I first heard the “we owe it to ourselves” rationalization for runaway government borrowing more than 30 years ago in college from a professor of Soviet history, a gentle man who hoped for a gentle communism. Economist and New York Times columnist Paul Krugman recently echoed that sentiment in a column titled “Nobody Understands Debt,” in which he, too, says not to worry about government debt because “we owe it to ourselves.”
According to a recent Obama administration announcement, we owe “ourselves” nearly $15.194 trillion and soon will be required to raise the national debt ceiling once again to keep paying for all the things government gives us, which apparently consists mainly of ever-increasing debt.
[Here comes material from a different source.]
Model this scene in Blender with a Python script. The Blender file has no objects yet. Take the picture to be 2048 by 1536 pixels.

The national debt, after all, already exceeds the nation’s entire annual economic output.
No worry?
Krugman’s argument has been around a long time, as my kindly commie-sympathizing professor’s comment attests. He and Krugman both argued government debt is not like household debt, because households owe money to someone else and must pay it back, whereas governments don’t need to pay back borrowed money.
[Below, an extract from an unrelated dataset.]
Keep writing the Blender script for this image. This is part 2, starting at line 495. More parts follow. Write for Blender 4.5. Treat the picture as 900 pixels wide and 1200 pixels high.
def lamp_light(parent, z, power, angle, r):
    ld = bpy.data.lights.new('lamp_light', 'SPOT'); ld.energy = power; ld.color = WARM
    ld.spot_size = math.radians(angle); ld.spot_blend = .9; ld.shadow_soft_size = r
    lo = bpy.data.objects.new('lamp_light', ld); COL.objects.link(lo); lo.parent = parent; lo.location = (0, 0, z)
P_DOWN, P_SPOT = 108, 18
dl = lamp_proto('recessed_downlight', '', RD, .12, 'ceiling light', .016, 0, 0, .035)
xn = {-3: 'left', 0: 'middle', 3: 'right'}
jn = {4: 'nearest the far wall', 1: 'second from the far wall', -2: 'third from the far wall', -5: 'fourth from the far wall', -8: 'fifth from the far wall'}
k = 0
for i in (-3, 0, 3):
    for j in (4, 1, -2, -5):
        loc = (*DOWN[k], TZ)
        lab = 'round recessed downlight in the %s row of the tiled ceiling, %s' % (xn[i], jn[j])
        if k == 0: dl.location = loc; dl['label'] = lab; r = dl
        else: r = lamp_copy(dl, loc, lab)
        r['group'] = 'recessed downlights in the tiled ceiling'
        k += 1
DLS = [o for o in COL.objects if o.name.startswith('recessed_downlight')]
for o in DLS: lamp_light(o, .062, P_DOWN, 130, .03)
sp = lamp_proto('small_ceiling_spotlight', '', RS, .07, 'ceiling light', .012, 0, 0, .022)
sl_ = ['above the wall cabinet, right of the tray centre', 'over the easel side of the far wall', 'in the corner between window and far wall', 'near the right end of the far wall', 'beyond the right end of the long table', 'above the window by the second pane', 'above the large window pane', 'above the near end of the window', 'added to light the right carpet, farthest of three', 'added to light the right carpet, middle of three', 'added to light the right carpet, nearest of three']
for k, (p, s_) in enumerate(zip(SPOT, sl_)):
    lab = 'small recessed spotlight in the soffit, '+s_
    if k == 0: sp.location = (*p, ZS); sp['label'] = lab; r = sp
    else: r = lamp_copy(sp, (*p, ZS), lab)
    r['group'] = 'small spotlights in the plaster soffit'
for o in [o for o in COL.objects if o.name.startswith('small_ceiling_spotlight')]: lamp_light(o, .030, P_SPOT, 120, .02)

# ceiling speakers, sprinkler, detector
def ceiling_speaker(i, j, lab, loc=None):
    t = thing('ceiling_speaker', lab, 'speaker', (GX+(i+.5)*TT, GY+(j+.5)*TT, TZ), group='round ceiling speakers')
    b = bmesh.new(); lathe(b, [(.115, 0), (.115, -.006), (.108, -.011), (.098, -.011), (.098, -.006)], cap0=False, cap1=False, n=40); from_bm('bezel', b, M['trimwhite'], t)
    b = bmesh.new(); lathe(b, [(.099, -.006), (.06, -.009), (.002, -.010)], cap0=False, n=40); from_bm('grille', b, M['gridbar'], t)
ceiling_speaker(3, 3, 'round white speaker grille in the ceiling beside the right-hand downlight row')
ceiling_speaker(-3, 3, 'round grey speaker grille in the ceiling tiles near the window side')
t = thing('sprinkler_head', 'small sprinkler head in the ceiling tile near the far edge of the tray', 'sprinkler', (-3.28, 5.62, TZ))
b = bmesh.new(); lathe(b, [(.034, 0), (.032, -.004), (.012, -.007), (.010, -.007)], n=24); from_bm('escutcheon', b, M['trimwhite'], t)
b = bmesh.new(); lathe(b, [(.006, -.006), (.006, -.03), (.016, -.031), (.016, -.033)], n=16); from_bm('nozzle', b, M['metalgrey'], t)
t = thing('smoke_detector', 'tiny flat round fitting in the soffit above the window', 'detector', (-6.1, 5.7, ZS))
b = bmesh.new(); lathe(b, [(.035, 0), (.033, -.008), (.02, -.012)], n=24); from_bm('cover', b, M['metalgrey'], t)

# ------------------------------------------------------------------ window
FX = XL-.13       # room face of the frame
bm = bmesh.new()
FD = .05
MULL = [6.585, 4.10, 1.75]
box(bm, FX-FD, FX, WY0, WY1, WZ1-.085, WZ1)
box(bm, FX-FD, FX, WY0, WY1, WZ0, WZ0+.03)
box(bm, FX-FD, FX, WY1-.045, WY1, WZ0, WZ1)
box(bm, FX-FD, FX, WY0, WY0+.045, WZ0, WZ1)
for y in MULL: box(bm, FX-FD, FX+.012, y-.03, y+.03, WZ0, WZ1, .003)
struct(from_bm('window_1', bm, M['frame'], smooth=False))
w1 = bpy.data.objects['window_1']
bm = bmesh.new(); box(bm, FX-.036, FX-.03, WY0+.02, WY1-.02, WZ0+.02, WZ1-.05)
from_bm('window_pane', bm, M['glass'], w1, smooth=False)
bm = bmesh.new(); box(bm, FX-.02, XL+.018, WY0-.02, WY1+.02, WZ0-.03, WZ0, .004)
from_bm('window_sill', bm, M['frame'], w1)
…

They can keep rolling over the debt and need only hope that growth in the tax base exceeds growth in the debt. The debt is a big wash, they say, because debts and credits balance out.
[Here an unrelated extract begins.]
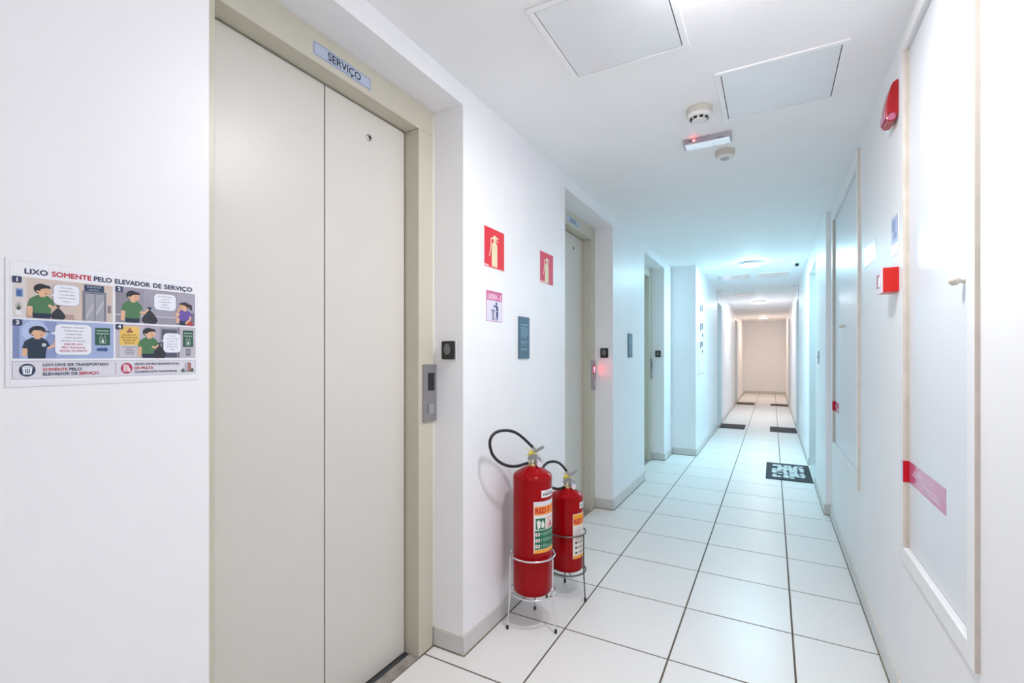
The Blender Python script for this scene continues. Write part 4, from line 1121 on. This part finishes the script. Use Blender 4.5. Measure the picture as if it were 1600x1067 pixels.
# ------------------------------------------------------------------ notices on the far left wall
def notices():
    y0, y1, z0, z1 = 6.34, 6.96, .998, 1.955
    t = thing('notice_board', (WL2, y0, z0), 'clear wall board of papers with dark blocks past the third elevator', 'notice board')
    q = MB(); q.box(WL2, WL2 + .004, y0, y1, z0, z1, mat('clear_board', (.80, .83, .86), .12)); q.build('backing', t, bevel=.001)
    H = z1 - z0
    for k, (a, b) in enumerate(((.02, .24), (.27, .50), (.53, .72), (.75, .985))):
        zb, zt = z1 - b * H, z1 - a * H
        q = MB(); q.box(WL2 + .004, WL2 + .0052, y0 + .02, y1 - .02, zb, zt, PAPER); sh = q.build('paper_sheet', t)
        p = Print(on_x(WL2 + .0053, y0 + .02, zb)); W, h = y1 - y0 - .04, zt - zb
        p.layer(1)
        if k == 3: 
            p.rect(.02, .008, W * .8, .016, '#c89aa6')
        else:
            p.rect(W * .38, h * .42, W * .62, h * .88, '#4c586a'); p.rect(W * .66, h * .55, W * .86, h * .92, '#435062')
        p.rect(W * .70, h * .08, W * .90, h * .30, '#4a5666') if k in (1, 2) else None
        p.rect(W * .05, h * .85, W * .12, h * .10, '#a9b3bf')
        for i in range(5):
            p.rect(W * .16, h * (.12 + .14 * i), W * .32, h * (.16 + .14 * i), '#a3aeba')
        p.build('print', sh)
notices()

# ------------------------------------------------------------------ doormats
def doormat(x0, x1, y0, y1, m, label, kind=None):
    t = thing('doormat', ((x0 + x1) / 2, (y0 + y1) / 2, 0), label, 'doormat', 'doormats along the corridor')
    q = MB(); q.box(x0, x1, y0, y1, .0, .007, m); q.build('mat_base', t, bevel=.002)
    if kind == 'pebble':
        rnd = random.Random(5); q = MB()
        a0, a1, b0, b1 = x0 + .052, x1 - .055, y0 + .085, y1 - .10
        nx, ny = 6, 9
        for i in range(nx):
            for j in range(ny):
                if rnd.random() < .10: continue
                cx = a0 + (a1 - a0) * (i + .5 + rnd.uniform(-.18, .18)) / nx; cy = b0 + (b1 - b0) * (j + .5 + rnd.uniform(-.18, .18)) / ny
                rx = (a1 - a0) / nx * rnd.uniform(.46, .66); ry = (b1 - b0) / ny * rnd.uniform(.44, .66); n = 7; ph = rnd.random() * 6
                pts = []
                for k in range(n):
                    r = rnd.uniform(.80, 1.1)
                    pts.append((min(max(cx + rx * r * math.cos(ph + 2 * PI * k / n), a0), a1), min(max(cy + ry * r * math.sin(ph + 2 * PI * k / n), b0), b1), .0068 + .0002 * ((i + j) % 3)))
                q.prism(pts, (0, 0, .0016), STONE)
        o = q.build('pebble_pattern', t); o['kind'] = 'stuff'; o['label'] = 'raised pale stone pattern'
    elif kind == 'red':
        q = MB(); q.box(x0 + .10, x0 + .24, y0 + .12, y1 - .16, .0068, .0076, mat('faded_red_patch', (.10, .05, .06), .8, noise=.4, nscale=50)); q.build('faded_patch', t)
        q = MB(); q.box(x0 + .02, x1 - .02, y0 + .02, y0 + .035, .0068, .0078, MATD); q.box(x0 + .02, x1 - .02, y1 - .035, y1 - .02, .0068, .0078, MATD); q.build('rim_bar', t)
    else:
        q = MB(); q.box(x0 + .02, x1 - .02, y0 + .02, y0 + .035, .0068, .0078, m); q.box(x0 + .02, x1 - .02, y1 - .035, y1 - .02, .0068, .0078, m); q.build('rim_bar', t)
doormat(-.060, .352, 5.43, 6.25, MATD, 'black doormat with white pebble pattern, nearest of the mats', 'pebble')
doormat(-.812, -.415, 8.87, 9.43, MATD, 'charcoal doormat with a faded reddish patch', 'red')
doormat(-.036, .350, 8.82, 9.42, MATD, 'plain charcoal doormat across from the reddish patched one')
doormat(-.815, -.403, 13.38, 14.00, mat('mid_brown_coir', (.16, .105, .075), .9, noise=.4, nscale=60), 'thin mid-brown doormat near the warm lit corridor end')
doormat(-.043, .350, 13.40, 13.90, MATB, 'thin dark brown doormat near the warm lit corridor end')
“U.S. debt is, to a large extent, money we owe to ourselves,” Krugman wrote. But who, exactly, is “we” and who is “ourselves”?
Most Americans borrow money from other Americans. When I borrow from a bank, that borrowing is made possible by the money deposits of thousands or even millions of other people, depending on the size of the bank.
If I don’t pay back the money, the bank and all its depositors and investors suffer. If it’s a government-guaranteed loan, taxpayers suffer. Is that not also us borrowing from ourselves?
And surely China, Japan, Germany, Saudi Arabia and other countries will want to be repaid on the U.S. bonds they’ve purchased. Is owing money to China, Japan and other countries owing money to ourselves?
Some Americans hold government debt in 401(k)s, pension funds, individual retirement accounts, etc., and from direct purchases they may have made. Others own no government bonds.
To argue government debt is a wash because debts and credits balance out is like arguing it would be a wash if the government took $1 billion from my town and handed it to people in the neighboring town. It’s true the total amount of money in the nation would remain the same. But try telling the people in my town this would be a wash.
Krugman does acknowledge some costs of government borrowing, writing, “Taxes must be levied to pay the interest, and you don’t have to be a right-wing ideologue to concede that taxes impose some cost on the economy, if nothing else by causing a diversion of resources away from productive activities into tax avoidance and evasion.”
But then he says the costs “are a lot less dramatic than the analogy with an overindebted family might suggest.”
But using Krugman’s reasoning, don’t the citizens of Greece, Ireland, Portugal, Spain and other teetering countries also owe their government’s borrowed money to themselves?
Ask them if the costs are not dramatic.
Steve Stanek is a research fellow at the Heartland Institute in Chicago.